Print out each record below, unaltered and complete, without its images.
──────────
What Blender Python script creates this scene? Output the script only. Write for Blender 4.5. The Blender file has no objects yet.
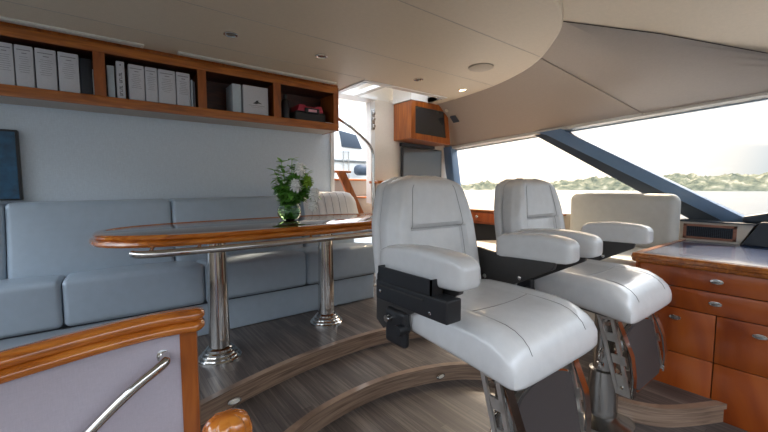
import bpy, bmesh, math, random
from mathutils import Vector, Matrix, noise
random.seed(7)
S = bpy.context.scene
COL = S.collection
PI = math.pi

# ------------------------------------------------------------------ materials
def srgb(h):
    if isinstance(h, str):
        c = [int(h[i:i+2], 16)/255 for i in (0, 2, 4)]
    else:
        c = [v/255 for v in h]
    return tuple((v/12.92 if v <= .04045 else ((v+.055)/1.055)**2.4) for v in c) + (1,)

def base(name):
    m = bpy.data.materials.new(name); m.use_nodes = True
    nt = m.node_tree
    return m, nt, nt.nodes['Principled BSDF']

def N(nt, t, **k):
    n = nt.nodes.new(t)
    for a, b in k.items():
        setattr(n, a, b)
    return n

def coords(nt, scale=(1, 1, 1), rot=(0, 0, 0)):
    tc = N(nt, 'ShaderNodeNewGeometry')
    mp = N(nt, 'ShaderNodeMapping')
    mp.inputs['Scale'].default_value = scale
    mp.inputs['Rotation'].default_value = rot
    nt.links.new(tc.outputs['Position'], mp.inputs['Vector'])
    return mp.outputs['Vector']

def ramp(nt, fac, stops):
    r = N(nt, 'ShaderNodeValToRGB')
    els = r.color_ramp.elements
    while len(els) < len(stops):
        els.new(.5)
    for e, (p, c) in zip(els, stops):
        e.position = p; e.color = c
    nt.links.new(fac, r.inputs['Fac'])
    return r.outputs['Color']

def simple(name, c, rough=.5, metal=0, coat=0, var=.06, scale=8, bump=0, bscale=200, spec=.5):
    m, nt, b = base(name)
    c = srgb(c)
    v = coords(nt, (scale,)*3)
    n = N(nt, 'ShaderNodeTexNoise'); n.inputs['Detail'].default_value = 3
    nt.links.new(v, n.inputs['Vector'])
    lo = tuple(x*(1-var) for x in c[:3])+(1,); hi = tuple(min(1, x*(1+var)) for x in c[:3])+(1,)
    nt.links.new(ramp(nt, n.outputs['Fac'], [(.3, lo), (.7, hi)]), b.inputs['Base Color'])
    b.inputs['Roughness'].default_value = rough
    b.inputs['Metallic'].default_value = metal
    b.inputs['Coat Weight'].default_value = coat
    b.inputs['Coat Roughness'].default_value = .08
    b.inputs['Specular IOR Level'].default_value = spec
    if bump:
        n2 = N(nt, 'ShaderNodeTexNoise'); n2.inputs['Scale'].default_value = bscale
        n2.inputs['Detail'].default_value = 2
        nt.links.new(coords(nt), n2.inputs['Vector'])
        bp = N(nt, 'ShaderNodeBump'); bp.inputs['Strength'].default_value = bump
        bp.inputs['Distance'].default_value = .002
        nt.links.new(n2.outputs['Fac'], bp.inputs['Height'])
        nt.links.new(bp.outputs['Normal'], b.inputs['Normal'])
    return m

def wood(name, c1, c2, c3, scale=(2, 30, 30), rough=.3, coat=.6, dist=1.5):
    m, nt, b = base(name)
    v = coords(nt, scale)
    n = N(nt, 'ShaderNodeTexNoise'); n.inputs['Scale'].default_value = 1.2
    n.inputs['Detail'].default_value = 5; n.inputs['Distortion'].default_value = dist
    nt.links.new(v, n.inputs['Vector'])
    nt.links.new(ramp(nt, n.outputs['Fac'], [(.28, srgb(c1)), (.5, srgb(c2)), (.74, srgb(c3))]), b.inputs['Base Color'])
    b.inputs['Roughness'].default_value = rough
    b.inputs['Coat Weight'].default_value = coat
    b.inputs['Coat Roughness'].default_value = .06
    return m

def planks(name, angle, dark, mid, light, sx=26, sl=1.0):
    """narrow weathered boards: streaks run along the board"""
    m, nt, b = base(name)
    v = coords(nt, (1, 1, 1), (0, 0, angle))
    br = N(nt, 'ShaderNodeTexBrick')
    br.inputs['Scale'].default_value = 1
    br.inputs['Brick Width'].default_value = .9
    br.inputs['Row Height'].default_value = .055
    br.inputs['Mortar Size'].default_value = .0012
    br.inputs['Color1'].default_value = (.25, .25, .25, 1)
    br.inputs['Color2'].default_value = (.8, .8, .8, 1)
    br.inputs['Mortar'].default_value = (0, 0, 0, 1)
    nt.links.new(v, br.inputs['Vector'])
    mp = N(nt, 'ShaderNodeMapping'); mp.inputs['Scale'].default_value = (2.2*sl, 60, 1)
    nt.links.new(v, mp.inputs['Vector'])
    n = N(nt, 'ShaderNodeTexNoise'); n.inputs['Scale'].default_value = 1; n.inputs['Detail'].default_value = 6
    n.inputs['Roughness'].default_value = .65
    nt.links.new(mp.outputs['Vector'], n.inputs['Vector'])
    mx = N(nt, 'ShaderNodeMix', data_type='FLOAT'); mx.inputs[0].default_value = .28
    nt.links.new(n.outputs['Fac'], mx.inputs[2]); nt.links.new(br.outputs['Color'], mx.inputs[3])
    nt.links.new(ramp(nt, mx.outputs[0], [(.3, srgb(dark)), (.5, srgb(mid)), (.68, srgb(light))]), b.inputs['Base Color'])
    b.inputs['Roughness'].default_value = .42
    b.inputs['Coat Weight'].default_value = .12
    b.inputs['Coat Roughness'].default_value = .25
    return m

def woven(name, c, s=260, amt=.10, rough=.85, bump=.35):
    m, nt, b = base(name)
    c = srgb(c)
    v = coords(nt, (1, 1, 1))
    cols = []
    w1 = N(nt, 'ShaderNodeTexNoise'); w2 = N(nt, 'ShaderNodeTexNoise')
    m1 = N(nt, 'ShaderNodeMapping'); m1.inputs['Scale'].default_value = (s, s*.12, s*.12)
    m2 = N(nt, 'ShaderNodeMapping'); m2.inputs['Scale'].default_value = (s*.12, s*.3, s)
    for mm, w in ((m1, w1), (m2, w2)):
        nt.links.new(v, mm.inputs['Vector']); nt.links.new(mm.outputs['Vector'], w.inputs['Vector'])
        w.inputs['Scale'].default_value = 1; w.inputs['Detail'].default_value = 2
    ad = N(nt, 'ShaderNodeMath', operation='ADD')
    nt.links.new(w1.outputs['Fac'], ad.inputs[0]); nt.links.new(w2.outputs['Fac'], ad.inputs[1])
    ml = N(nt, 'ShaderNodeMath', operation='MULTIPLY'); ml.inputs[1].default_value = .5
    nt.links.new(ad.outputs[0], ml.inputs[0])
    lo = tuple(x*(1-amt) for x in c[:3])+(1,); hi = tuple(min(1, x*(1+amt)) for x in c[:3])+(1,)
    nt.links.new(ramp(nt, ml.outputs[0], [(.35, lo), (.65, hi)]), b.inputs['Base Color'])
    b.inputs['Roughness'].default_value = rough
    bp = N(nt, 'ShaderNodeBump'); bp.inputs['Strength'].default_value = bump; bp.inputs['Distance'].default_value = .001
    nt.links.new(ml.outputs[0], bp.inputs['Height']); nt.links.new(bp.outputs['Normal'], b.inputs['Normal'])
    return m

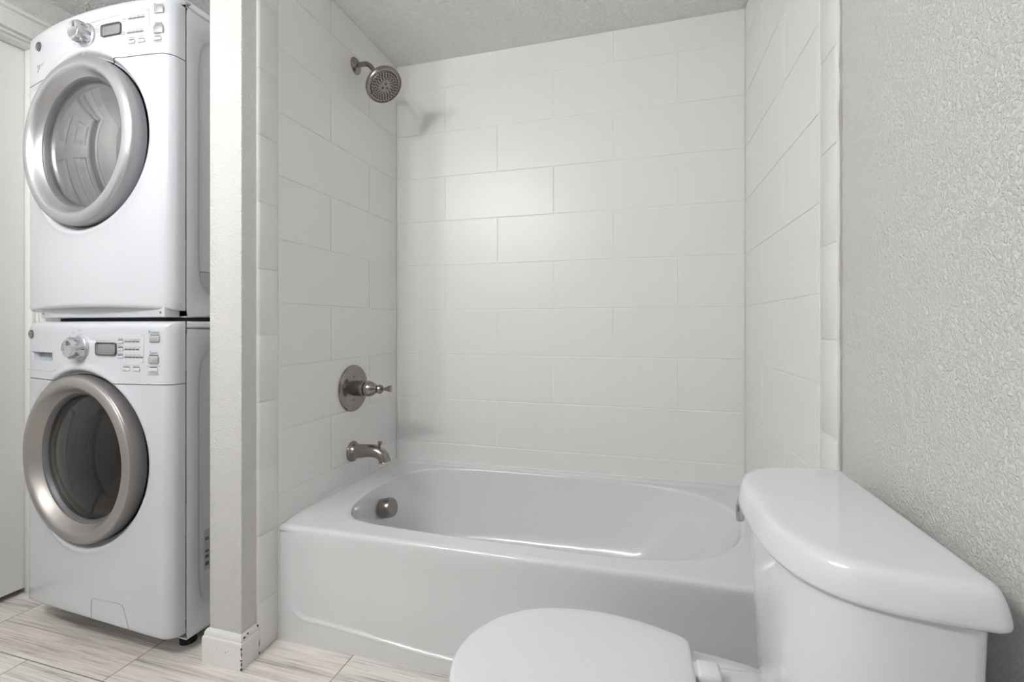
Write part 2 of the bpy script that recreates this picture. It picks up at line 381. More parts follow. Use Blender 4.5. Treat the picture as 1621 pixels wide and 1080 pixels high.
──────────
**EXERCISE RESPONSE**
What Blender Python script creates this scene? Output the script only. Write for Blender 4.5. The Blender file has no objects yet.
import bpy, bmesh, math, random
from mathutils import Vector, Matrix, noise
random.seed(7)
S = bpy.context.scene
COL = S.collection
PI = math.pi

# ------------------------------------------------------------------ materials
def srgb(h):
    if isinstance(h, str):
        c = [int(h[i:i+2], 16)/255 for i in (0, 2, 4)]
    else:
        c = [v/255 for v in h]
    return tuple((v/12.92 if v <= .04045 else ((v+.055)/1.055)**2.4) for v in c) + (1,)

def base(name):
    m = bpy.data.materials.new(name); m.use_nodes = True
    nt = m.node_tree
    return m, nt, nt.nodes['Principled BSDF']

def N(nt, t, **k):
    n = nt.nodes.new(t)
    for a, b in k.items():
        setattr(n, a, b)
    return n

def coords(nt, scale=(1, 1, 1), rot=(0, 0, 0)):
    tc = N(nt, 'ShaderNodeNewGeometry')
    mp = N(nt, 'ShaderNodeMapping')
    mp.inputs['Scale'].default_value = scale
    mp.inputs['Rotation'].default_value = rot
    nt.links.new(tc.outputs['Position'], mp.inputs['Vector'])
    return mp.outputs['Vector']

def ramp(nt, fac, stops):
    r = N(nt, 'ShaderNodeValToRGB')
    els = r.color_ramp.elements
    while len(els) < len(stops):
        els.new(.5)
    for e, (p, c) in zip(els, stops):
        e.position = p; e.color = c
    nt.links.new(fac, r.inputs['Fac'])
    return r.outputs['Color']

def simple(name, c, rough=.5, metal=0, coat=0, var=.06, scale=8, bump=0, bscale=200, spec=.5):
    m, nt, b = base(name)
    c = srgb(c)
    v = coords(nt, (scale,)*3)
    n = N(nt, 'ShaderNodeTexNoise'); n.inputs['Detail'].default_value = 3
    nt.links.new(v, n.inputs['Vector'])
    lo = tuple(x*(1-var) for x in c[:3])+(1,); hi = tuple(min(1, x*(1+var)) for x in c[:3])+(1,)
    nt.links.new(ramp(nt, n.outputs['Fac'], [(.3, lo), (.7, hi)]), b.inputs['Base Color'])
    b.inputs['Roughness'].default_value = rough
    b.inputs['Metallic'].default_value = metal
    b.inputs['Coat Weight'].default_value = coat
    b.inputs['Coat Roughness'].default_value = .08
    b.inputs['Specular IOR Level'].default_value = spec
    if bump:
        n2 = N(nt, 'ShaderNodeTexNoise'); n2.inputs['Scale'].default_value = bscale
        n2.inputs['Detail'].default_value = 2
        nt.links.new(coords(nt), n2.inputs['Vector'])
        bp = N(nt, 'ShaderNodeBump'); bp.inputs['Strength'].default_value = bump
        bp.inputs['Distance'].default_value = .002
        nt.links.new(n2.outputs['Fac'], bp.inputs['Height'])
        nt.links.new(bp.outputs['Normal'], b.inputs['Normal'])
    return m

def wood(name, c1, c2, c3, scale=(2, 30, 30), rough=.3, coat=.6, dist=1.5):
    m, nt, b = base(name)
    v = coords(nt, scale)
    n = N(nt, 'ShaderNodeTexNoise'); n.inputs['Scale'].default_value = 1.2
    n.inputs['Detail'].default_value = 5; n.inputs['Distortion'].default_value = dist
    nt.links.new(v, n.inputs['Vector'])
    nt.links.new(ramp(nt, n.outputs['Fac'], [(.28, srgb(c1)), (.5, srgb(c2)), (.74, srgb(c3))]), b.inputs['Base Color'])
    b.inputs['Roughness'].default_value = rough
    b.inputs['Coat Weight'].default_value = coat
    b.inputs['Coat Roughness'].default_value = .06
    return m

def planks(name, angle, dark, mid, light, sx=26, sl=1.0):
    """narrow weathered boards: streaks run along the board"""
    m, nt, b = base(name)
    v = coords(nt, (1, 1, 1), (0, 0, angle))
    br = N(nt, 'ShaderNodeTexBrick')
    br.inputs['Scale'].default_value = 1
    br.inputs['Brick Width'].default_value = .9
    br.inputs['Row Height'].default_value = .055
    br.inputs['Mortar Size'].default_value = .0012
    br.inputs['Color1'].default_value = (.25, .25, .25, 1)
    br.inputs['Color2'].default_value = (.8, .8, .8, 1)
    br.inputs['Mortar'].default_value = (0, 0, 0, 1)
    nt.links.new(v, br.inputs['Vector'])
    mp = N(nt, 'ShaderNodeMapping'); mp.inputs['Scale'].default_value = (2.2*sl, 60, 1)
    nt.links.new(v, mp.inputs['Vector'])
    n = N(nt, 'ShaderNodeTexNoise'); n.inputs['Scale'].default_value = 1; n.inputs['Detail'].default_value = 6
    n.inputs['Roughness'].default_value = .65
    nt.links.new(mp.outputs['Vector'], n.inputs['Vector'])
    mx = N(nt, 'ShaderNodeMix', data_type='FLOAT'); mx.inputs[0].default_value = .28
    nt.links.new(n.outputs['Fac'], mx.inputs[2]); nt.links.new(br.outputs['Color'], mx.inputs[3])
    nt.links.new(ramp(nt, mx.outputs[0], [(.3, srgb(dark)), (.5, srgb(mid)), (.68, srgb(light))]), b.inputs['Base Color'])
    b.inputs['Roughness'].default_value = .42
    b.inputs['Coat Weight'].default_value = .12
    b.inputs['Coat Roughness'].default_value = .25
    return m

def woven(name, c, s=260, amt=.10, rough=.85, bump=.35):
    m, nt, b = base(name)
    c = srgb(c)
    v = coords(nt, (1, 1, 1))
    cols = []
    w1 = N(nt, 'ShaderNodeTexNoise'); w2 = N(nt, 'ShaderNodeTexNoise')
    m1 = N(nt, 'ShaderNodeMapping'); m1.inputs['Scale'].default_value = (s, s*.12, s*.12)
    m2 = N(nt, 'ShaderNodeMapping'); m2.inputs['Scale'].default_value = (s*.12, s*.3, s)
    for mm, w in ((m1, w1), (m2, w2)):
        nt.links.new(v, mm.inputs['Vector']); nt.links.new(mm.outputs['Vector'], w.inputs['Vector'])
        w.inputs['Scale'].default_value = 1; w.inputs['Detail'].default_value = 2
    ad = N(nt, 'ShaderNodeMath', operation='ADD')
    nt.links.new(w1.outputs['Fac'], ad.inputs[0]); nt.links.new(w2.outputs['Fac'], ad.inputs[1])
    ml = N(nt, 'ShaderNodeMath', operation='MULTIPLY'); ml.inputs[1].default_value = .5
    nt.links.new(ad.outputs[0], ml.inputs[0])
    lo = tuple(x*(1-amt) for x in c[:3])+(1,); hi = tuple(min(1, x*(1+amt)) for x in c[:3])+(1,)
    nt.links.new(ramp(nt, ml.outputs[0], [(.35, lo), (.65, hi)]), b.inputs['Base Color'])
    b.inputs['Roughness'].default_value = rough
    bp = N(nt, 'ShaderNodeBump'); bp.inputs['Strength'].default_value = bump; bp.inputs['Distance'].default_value = .001
    nt.links.new(ml.outputs[0], bp.inputs['Height']); nt.links.new(bp.outputs['Normal'], b.inputs['Normal'])
    return m

Write part 2 of the bpy script that recreates this picture. It picks up at line 381. More parts follow. Use Blender 4.5. Treat the picture as 1621 pixels wide and 1080 pixels high.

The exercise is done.